§ **Stated task**:
Below is some material; transcribe all of it exactly.

§ **Source excerpt**:

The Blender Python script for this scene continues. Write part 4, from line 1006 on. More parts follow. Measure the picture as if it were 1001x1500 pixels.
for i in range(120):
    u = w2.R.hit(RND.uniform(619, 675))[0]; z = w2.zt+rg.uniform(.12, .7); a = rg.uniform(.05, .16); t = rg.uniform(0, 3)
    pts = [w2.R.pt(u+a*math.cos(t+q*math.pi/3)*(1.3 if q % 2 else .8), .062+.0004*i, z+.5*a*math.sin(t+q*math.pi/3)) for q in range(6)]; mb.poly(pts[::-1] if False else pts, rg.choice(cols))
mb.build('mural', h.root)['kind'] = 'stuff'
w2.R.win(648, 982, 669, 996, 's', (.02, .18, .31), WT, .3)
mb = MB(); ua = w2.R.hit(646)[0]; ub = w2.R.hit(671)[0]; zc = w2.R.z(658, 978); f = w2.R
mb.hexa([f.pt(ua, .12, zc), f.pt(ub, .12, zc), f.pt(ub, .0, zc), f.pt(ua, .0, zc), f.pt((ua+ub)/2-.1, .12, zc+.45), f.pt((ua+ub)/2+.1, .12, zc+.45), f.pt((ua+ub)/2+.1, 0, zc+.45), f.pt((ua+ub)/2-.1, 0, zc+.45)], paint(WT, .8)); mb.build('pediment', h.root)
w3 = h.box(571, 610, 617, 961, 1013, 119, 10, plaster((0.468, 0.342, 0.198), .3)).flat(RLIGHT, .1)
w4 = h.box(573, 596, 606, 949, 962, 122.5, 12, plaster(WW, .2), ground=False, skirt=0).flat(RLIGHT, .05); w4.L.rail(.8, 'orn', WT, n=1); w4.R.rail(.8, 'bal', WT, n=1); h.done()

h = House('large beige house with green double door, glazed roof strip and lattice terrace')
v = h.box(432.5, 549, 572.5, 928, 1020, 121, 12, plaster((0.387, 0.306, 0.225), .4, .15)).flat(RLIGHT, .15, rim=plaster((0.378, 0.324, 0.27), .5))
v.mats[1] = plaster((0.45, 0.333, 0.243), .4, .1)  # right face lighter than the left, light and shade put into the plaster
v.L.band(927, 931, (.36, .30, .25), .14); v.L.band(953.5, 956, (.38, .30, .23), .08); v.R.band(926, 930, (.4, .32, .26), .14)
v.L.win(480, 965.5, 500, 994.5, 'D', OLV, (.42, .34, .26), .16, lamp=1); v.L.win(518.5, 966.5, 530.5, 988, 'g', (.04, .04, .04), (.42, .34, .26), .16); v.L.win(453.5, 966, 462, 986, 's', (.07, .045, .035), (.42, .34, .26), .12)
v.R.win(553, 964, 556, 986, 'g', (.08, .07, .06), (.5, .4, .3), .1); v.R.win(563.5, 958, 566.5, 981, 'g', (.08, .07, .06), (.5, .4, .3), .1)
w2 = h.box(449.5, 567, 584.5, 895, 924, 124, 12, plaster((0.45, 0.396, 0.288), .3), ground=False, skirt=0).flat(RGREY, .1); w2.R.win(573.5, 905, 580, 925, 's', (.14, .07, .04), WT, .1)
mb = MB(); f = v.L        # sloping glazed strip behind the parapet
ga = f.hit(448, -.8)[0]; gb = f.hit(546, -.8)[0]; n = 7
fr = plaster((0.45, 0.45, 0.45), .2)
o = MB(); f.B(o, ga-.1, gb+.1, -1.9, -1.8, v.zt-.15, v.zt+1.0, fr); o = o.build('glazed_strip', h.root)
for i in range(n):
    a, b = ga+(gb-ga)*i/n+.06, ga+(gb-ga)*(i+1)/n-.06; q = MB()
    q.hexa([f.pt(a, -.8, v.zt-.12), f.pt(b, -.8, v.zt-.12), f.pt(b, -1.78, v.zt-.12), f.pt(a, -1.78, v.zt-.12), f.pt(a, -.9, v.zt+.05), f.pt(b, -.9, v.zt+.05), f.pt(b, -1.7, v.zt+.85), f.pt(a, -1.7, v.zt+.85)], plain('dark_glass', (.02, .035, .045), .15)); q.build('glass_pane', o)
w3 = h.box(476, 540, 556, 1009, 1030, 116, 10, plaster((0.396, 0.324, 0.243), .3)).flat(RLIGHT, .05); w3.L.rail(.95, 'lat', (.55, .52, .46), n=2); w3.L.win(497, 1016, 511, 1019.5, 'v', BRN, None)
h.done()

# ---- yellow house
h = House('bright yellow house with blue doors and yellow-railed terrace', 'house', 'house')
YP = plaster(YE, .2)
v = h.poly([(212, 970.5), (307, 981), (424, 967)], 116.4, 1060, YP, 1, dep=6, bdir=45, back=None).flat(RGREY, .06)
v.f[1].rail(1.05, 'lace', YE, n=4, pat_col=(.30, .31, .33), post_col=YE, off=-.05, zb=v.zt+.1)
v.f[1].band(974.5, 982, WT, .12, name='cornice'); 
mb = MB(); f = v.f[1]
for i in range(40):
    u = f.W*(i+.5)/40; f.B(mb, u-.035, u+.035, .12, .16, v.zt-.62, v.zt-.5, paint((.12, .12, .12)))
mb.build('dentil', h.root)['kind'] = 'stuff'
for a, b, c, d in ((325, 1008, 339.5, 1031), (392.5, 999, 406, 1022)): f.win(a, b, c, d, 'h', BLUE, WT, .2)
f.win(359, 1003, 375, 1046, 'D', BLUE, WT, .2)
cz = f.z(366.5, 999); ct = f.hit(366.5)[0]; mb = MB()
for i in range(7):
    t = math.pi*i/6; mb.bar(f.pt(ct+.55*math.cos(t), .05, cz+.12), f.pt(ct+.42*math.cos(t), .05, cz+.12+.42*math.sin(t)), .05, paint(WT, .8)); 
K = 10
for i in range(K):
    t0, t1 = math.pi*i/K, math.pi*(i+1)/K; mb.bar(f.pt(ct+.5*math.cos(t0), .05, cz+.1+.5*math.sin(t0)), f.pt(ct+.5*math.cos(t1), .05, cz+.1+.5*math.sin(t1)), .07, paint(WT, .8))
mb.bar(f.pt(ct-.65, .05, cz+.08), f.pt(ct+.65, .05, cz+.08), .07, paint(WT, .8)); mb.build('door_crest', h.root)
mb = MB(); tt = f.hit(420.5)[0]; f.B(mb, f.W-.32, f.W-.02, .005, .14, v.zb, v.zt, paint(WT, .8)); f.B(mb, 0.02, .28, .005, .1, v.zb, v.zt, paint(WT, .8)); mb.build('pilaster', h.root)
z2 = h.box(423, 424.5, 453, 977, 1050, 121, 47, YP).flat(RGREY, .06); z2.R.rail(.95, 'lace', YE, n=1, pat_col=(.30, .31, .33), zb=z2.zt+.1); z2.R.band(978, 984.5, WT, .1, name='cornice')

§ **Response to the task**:
The Blender Python script for this scene continues. Write part 4, from line 1006 on. More parts follow. Measure the picture as if it were 1001x1500 pixels.
for i in range(120):
    u = w2.R.hit(RND.uniform(619, 675))[0]; z = w2.zt+rg.uniform(.12, .7); a = rg.uniform(.05, .16); t = rg.uniform(0, 3)
    pts = [w2.R.pt(u+a*math.cos(t+q*math.pi/3)*(1.3 if q % 2 else .8), .062+.0004*i, z+.5*a*math.sin(t+q*math.pi/3)) for q in range(6)]; mb.poly(pts[::-1] if False else pts, rg.choice(cols))
mb.build('mural', h.root)['kind'] = 'stuff'
w2.R.win(648, 982, 669, 996, 's', (.02, .18, .31), WT, .3)
mb = MB(); ua = w2.R.hit(646)[0]; ub = w2.R.hit(671)[0]; zc = w2.R.z(658, 978); f = w2.R
mb.hexa([f.pt(ua, .12, zc), f.pt(ub, .12, zc), f.pt(ub, .0, zc), f.pt(ua, .0, zc), f.pt((ua+ub)/2-.1, .12, zc+.45), f.pt((ua+ub)/2+.1, .12, zc+.45), f.pt((ua+ub)/2+.1, 0, zc+.45), f.pt((ua+ub)/2-.1, 0, zc+.45)], paint(WT, .8)); mb.build('pediment', h.root)
w3 = h.box(571, 610, 617, 961, 1013, 119, 10, plaster((0.468, 0.342, 0.198), .3)).flat(RLIGHT, .1)
w4 = h.box(573, 596, 606, 949, 962, 122.5, 12, plaster(WW, .2), ground=False, skirt=0).flat(RLIGHT, .05); w4.L.rail(.8, 'orn', WT, n=1); w4.R.rail(.8, 'bal', WT, n=1); h.done()

h = House('large beige house with green double door, glazed roof strip and lattice terrace')
v = h.box(432.5, 549, 572.5, 928, 1020, 121, 12, plaster((0.387, 0.306, 0.225), .4, .15)).flat(RLIGHT, .15, rim=plaster((0.378, 0.324, 0.27), .5))
v.mats[1] = plaster((0.45, 0.333, 0.243), .4, .1)  # right face lighter than the left, light and shade put into the plaster
v.L.band(927, 931, (.36, .30, .25), .14); v.L.band(953.5, 956, (.38, .30, .23), .08); v.R.band(926, 930, (.4, .32, .26), .14)
v.L.win(480, 965.5, 500, 994.5, 'D', OLV, (.42, .34, .26), .16, lamp=1); v.L.win(518.5, 966.5, 530.5, 988, 'g', (.04, .04, .04), (.42, .34, .26), .16); v.L.win(453.5, 966, 462, 986, 's', (.07, .045, .035), (.42, .34, .26), .12)
v.R.win(553, 964, 556, 986, 'g', (.08, .07, .06), (.5, .4, .3), .1); v.R.win(563.5, 958, 566.5, 981, 'g', (.08, .07, .06), (.5, .4, .3), .1)
w2 = h.box(449.5, 567, 584.5, 895, 924, 124, 12, plaster((0.45, 0.396, 0.288), .3), ground=False, skirt=0).flat(RGREY, .1); w2.R.win(573.5, 905, 580, 925, 's', (.14, .07, .04), WT, .1)
mb = MB(); f = v.L        # sloping glazed strip behind the parapet
ga = f.hit(448, -.8)[0]; gb = f.hit(546, -.8)[0]; n = 7
fr = plaster((0.45, 0.45, 0.45), .2)
o = MB(); f.B(o, ga-.1, gb+.1, -1.9, -1.8, v.zt-.15, v.zt+1.0, fr); o = o.build('glazed_strip', h.root)
for i in range(n):
    a, b = ga+(gb-ga)*i/n+.06, ga+(gb-ga)*(i+1)/n-.06; q = MB()
    q.hexa([f.pt(a, -.8, v.zt-.12), f.pt(b, -.8, v.zt-.12), f.pt(b, -1.78, v.zt-.12), f.pt(a, -1.78, v.zt-.12), f.pt(a, -.9, v.zt+.05), f.pt(b, -.9, v.zt+.05), f.pt(b, -1.7, v.zt+.85), f.pt(a, -1.7, v.zt+.85)], plain('dark_glass', (.02, .035, .045), .15)); q.build('glass_pane', o)
w3 = h.box(476, 540, 556, 1009, 1030, 116, 10, plaster((0.396, 0.324, 0.243), .3)).flat(RLIGHT, .05); w3.L.rail(.95, 'lat', (.55, .52, .46), n=2); w3.L.win(497, 1016, 511, 1019.5, 'v', BRN, None)
h.done()

# ---- yellow house
h = House('bright yellow house with blue doors and yellow-railed terrace', 'house', 'house')
YP = plaster(YE, .2)
v = h.poly([(212, 970.5), (307, 981), (424, 967)], 116.4, 1060, YP, 1, dep=6, bdir=45, back=None).flat(RGREY, .06)
v.f[1].rail(1.05, 'lace', YE, n=4, pat_col=(.30, .31, .33), post_col=YE, off=-.05, zb=v.zt+.1)
v.f[1].band(974.5, 982, WT, .12, name='cornice'); 
mb = MB(); f = v.f[1]
for i in range(40):
    u = f.W*(i+.5)/40; f.B(mb, u-.035, u+.035, .12, .16, v.zt-.62, v.zt-.5, paint((.12, .12, .12)))
mb.build('dentil', h.root)['kind'] = 'stuff'
for a, b, c, d in ((325, 1008, 339.5, 1031), (392.5, 999, 406, 1022)): f.win(a, b, c, d, 'h', BLUE, WT, .2)
f.win(359, 1003, 375, 1046, 'D', BLUE, WT, .2)
cz = f.z(366.5, 999); ct = f.hit(366.5)[0]; mb = MB()
for i in range(7):
    t = math.pi*i/6; mb.bar(f.pt(ct+.55*math.cos(t), .05, cz+.12), f.pt(ct+.42*math.cos(t), .05, cz+.12+.42*math.sin(t)), .05, paint(WT, .8)); 
K = 10
for i in range(K):
    t0, t1 = math.pi*i/K, math.pi*(i+1)/K; mb.bar(f.pt(ct+.5*math.cos(t0), .05, cz+.1+.5*math.sin(t0)), f.pt(ct+.5*math.cos(t1), .05, cz+.1+.5*math.sin(t1)), .07, paint(WT, .8))
mb.bar(f.pt(ct-.65, .05, cz+.08), f.pt(ct+.65, .05, cz+.08), .07, paint(WT, .8)); mb.build('door_crest', h.root)
mb = MB(); tt = f.hit(420.5)[0]; f.B(mb, f.W-.32, f.W-.02, .005, .14, v.zb, v.zt, paint(WT, .8)); f.B(mb, 0.02, .28, .005, .1, v.zb, v.zt, paint(WT, .8)); mb.build('pilaster', h.root)
z2 = h.box(423, 424.5, 453, 977, 1050, 121, 47, YP).flat(RGREY, .06); z2.R.rail(.95, 'lace', YE, n=1, pat_col=(.30, .31, .33), zb=z2.zt+.1); z2.R.band(978, 984.5, WT, .1, name='cornice')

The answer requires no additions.